Unlocking the ecohydrological dynamics of vegetation growth's impact on Terrestrial Water Storage trends across the China-Pakistan Economic Corridor

Studying the influence of vegetation dynamics on water storage is fundamental for efficiently managing ecosystems in dryland areas. Therefore, this study was designed to investigate the ecohydrological dynamics of vegetation growth's impact on Terrestrial Water Storage (TWS) trends across the China-Pakistan Economic Corridor (CPEC). Exploring vegetation growth's effect on TWS utilizes remote sensing and statistical methods such as generalized additive model (GAM), random forest, Mann-Kendall test, Sen's slope, and Partial correlation coefficient. Our results revealed a consistent increase in vegetation cover in semi-arid and dry sub-humid regions, especially in croplands, from 1986 to 2020. However, a noticeable finding was that TWS has declined by approximately 39.65 % in the study area. On the other hand, forests have displayed resilience by mitigating the effects of climate change and human activities through hydraulic memory effects.

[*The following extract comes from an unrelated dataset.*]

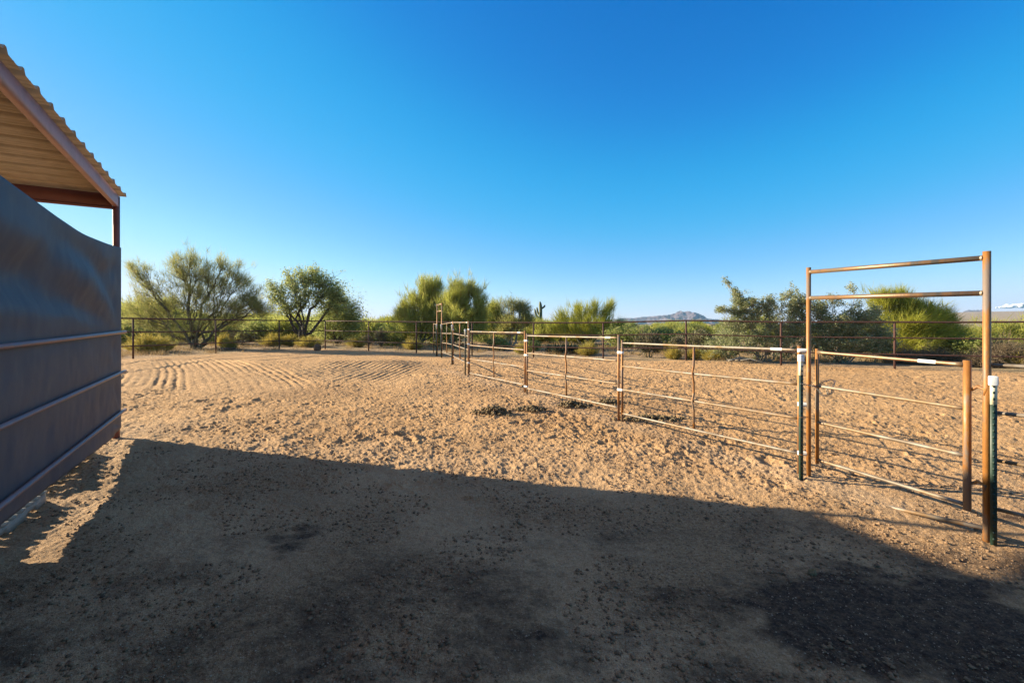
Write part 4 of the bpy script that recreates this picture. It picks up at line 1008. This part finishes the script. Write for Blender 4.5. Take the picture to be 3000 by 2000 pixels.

Additionally, soil moisture has decreased in various land cover types, with croplands experiencing the most significant decrease. Similarly, increased vegetation growth in greening drylands significantly negatively impacts terrestrial water storage, with correlations of -0.31 for terrestrial water storage anomaly (TWSA), -0.26 for root zone soil moisture (RZSM), and -0.29 for surface soil moisture (SSM). Meanwhile, evapotranspiration (ET) also had negative correlations with TWSA, RZSM, and SSM, with standardized coefficients of -0.23, -0.16, and -0.11, respectively. These findings exposed the study area's vegetation interaction with land cover and hydrological dynamics. Addressing these hydrological imbalances will help ensure sustainable ecological management in the study area.